There are 30 universal human rights that were adopted by the United Nations in 1948 that are supposed to protect every human being, regardless of sex, gender, race, religion, nationality and birth place.

There are five rights that I would like to focus on in particular: no discrimination, no slavery, no torture or inhumane treatment, the right to work, and lastly, that human rights cannot be taken away.

If the above rights listed are to be universally recognized and protected, then it raises the question: Could the American prison system be considered a violation of human rights?

Looking at the conditions of prisons and the treatment of those imprisoned, they are in clear violation of the right to no torture or inhumane treatment. The food being served has little nutritional value, and the boarding conditions are less than humane.

According to the American Civil Liberties Union, a survey of prisoners reported being paid pennies for their labor, causing them not being able to afford basic living necessities, or being forced to work or face additional punishment. This is considered to be a form of slavery.

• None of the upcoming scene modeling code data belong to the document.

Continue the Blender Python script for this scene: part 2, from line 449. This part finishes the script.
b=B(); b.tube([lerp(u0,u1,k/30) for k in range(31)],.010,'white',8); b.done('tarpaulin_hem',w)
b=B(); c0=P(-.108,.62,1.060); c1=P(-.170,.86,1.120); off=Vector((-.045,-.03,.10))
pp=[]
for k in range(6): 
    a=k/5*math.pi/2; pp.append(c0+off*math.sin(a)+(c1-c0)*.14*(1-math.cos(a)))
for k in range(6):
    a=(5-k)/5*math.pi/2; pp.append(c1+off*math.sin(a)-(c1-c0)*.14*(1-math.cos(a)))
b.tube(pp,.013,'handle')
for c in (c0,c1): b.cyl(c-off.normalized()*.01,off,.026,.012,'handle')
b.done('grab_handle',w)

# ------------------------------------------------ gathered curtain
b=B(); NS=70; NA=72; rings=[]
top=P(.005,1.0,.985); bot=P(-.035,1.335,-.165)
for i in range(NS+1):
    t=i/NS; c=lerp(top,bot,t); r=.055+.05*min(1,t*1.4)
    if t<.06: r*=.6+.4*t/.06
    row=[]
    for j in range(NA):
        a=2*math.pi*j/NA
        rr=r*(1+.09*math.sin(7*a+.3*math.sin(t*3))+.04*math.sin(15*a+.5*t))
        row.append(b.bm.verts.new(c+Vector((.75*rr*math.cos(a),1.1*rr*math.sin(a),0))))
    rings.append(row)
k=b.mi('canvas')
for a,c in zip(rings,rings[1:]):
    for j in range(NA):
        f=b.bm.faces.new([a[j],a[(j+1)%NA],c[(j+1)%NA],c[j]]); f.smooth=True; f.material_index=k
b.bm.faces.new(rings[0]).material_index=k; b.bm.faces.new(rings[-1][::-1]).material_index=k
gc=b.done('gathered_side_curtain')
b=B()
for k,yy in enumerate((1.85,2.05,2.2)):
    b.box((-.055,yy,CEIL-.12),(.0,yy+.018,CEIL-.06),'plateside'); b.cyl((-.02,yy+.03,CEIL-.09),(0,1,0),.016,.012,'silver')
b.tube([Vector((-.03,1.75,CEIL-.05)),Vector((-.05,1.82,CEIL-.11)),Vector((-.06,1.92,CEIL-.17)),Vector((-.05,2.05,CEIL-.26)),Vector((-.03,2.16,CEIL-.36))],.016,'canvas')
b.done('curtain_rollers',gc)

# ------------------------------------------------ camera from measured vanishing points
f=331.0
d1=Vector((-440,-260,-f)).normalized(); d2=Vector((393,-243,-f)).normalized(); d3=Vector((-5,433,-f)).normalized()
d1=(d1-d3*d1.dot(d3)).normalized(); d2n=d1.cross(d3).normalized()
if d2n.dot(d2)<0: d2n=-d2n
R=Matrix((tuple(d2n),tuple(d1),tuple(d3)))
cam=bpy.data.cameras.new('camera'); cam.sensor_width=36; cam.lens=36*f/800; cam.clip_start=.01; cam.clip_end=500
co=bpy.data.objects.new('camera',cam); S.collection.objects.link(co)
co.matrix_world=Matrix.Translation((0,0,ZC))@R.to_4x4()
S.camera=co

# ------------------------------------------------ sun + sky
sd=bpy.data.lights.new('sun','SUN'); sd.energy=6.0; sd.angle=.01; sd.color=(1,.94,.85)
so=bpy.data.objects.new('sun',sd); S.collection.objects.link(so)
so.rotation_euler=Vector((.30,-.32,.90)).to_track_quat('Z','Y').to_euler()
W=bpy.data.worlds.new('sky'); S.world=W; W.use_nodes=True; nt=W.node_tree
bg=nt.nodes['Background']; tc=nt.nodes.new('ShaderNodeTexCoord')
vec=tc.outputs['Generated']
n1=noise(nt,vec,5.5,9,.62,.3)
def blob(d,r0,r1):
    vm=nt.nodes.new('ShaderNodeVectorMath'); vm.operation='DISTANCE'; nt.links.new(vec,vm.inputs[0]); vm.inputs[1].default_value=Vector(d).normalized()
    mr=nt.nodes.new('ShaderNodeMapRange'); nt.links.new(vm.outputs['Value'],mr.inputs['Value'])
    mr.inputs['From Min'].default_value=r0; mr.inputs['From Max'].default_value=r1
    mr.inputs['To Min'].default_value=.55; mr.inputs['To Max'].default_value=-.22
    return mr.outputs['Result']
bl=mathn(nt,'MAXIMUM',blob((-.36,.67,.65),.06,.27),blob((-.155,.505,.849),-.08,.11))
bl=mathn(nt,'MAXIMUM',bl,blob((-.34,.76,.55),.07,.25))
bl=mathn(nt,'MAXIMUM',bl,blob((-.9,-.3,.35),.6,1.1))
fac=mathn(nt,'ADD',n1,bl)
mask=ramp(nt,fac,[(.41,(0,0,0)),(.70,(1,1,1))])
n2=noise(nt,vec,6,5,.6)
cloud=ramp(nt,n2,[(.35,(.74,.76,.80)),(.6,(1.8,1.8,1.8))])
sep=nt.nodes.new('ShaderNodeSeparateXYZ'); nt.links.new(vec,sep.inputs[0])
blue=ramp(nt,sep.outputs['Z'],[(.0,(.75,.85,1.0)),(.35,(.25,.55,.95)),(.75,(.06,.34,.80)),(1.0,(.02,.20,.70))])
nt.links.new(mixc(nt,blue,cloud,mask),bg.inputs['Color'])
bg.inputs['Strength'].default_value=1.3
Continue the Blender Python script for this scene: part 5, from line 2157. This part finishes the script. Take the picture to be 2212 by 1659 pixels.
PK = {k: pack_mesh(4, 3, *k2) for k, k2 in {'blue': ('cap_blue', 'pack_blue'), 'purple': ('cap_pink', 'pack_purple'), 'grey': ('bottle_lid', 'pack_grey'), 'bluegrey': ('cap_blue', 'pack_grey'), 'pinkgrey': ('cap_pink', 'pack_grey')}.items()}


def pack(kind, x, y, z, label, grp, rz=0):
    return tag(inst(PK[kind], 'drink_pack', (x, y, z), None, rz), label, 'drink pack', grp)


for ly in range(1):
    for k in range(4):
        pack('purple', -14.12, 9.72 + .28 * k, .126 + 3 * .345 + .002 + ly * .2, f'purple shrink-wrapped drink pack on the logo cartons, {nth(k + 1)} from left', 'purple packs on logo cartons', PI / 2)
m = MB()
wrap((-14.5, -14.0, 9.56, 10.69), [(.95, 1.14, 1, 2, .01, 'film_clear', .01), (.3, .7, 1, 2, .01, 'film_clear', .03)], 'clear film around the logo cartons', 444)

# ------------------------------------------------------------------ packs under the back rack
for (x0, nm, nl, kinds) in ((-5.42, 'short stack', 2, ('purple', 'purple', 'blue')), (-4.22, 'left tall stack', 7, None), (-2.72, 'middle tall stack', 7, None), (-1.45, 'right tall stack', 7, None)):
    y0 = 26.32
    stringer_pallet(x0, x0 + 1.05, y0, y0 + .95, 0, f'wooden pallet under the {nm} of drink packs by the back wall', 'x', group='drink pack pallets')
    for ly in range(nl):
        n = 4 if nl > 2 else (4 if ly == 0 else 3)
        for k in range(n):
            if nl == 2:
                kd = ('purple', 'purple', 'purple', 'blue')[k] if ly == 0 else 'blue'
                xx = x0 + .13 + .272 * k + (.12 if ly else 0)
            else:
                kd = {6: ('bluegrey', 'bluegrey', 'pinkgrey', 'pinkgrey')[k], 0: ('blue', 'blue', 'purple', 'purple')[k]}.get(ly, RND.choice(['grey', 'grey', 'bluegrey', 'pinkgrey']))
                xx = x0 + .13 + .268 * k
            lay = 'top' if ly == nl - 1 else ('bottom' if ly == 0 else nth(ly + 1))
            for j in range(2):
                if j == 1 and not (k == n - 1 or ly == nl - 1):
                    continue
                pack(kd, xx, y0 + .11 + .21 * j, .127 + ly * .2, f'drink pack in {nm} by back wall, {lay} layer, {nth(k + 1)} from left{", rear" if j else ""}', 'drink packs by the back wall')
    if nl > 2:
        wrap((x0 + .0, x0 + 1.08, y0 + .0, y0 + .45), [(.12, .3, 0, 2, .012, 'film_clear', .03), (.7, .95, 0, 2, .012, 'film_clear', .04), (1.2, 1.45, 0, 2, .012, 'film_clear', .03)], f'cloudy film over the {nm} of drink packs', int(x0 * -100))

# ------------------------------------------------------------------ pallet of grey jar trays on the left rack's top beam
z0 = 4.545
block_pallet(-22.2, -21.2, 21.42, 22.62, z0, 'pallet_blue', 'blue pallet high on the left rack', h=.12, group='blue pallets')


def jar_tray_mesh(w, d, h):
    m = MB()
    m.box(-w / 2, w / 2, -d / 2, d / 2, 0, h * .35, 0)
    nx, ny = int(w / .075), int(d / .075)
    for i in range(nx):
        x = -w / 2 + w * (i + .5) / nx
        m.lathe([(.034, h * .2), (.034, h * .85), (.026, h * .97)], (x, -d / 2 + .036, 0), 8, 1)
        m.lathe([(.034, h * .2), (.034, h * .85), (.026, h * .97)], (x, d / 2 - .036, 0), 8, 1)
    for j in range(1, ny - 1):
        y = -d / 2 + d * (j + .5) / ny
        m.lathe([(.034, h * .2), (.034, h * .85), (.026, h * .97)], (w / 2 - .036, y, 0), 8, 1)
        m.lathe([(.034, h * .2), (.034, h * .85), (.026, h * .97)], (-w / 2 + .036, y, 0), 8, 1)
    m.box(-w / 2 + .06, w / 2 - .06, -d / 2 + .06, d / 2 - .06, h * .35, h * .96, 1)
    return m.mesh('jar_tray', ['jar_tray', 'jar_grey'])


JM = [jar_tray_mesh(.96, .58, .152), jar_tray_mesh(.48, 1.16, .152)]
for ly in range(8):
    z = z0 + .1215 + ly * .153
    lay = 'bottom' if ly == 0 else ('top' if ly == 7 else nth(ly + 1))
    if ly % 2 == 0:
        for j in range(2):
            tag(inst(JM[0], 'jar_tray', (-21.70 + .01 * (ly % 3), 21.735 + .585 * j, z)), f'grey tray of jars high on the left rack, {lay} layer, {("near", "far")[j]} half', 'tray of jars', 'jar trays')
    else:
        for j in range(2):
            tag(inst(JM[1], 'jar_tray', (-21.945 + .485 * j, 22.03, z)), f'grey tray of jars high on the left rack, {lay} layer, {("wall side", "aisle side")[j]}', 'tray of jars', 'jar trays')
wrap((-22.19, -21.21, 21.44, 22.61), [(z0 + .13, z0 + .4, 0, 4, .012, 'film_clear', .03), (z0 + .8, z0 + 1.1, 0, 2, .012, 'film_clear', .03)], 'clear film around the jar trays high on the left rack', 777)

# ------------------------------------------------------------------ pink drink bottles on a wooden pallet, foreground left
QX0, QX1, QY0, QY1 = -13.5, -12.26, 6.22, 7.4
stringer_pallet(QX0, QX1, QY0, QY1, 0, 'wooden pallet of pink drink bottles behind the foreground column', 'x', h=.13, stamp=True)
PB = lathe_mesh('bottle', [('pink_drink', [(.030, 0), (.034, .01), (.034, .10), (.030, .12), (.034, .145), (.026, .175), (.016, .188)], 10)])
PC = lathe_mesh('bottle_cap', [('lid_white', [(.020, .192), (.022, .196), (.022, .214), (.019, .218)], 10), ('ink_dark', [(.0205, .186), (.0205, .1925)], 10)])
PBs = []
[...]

The 13th Amendment explicitly excludes those who are convicted from the right to involuntary servitude and slavery, but is that not infringing the 30th right, that human rights cannot be taken away?

The prison-to-homelessness pipeline is another impact the American prison system has on those who have served time.

A person who has been released from prison has a record that follows them throughout their entire life. This record is closely looked at when one tries to re-enter society, especially when looking for work.

Most places won’t hire a person who was convicted of a felony, or even consider a person with a criminal record as a potential employee. If a person cannot work, they cannot make the funds required to survive in this society. This results in homelessness, or partaking in illegal work that could land them back in prison.

If the point of prison is rehabilitation, then society should be more welcoming to those who were once convicted. Resources should be made available to help them navigate their way through society once again.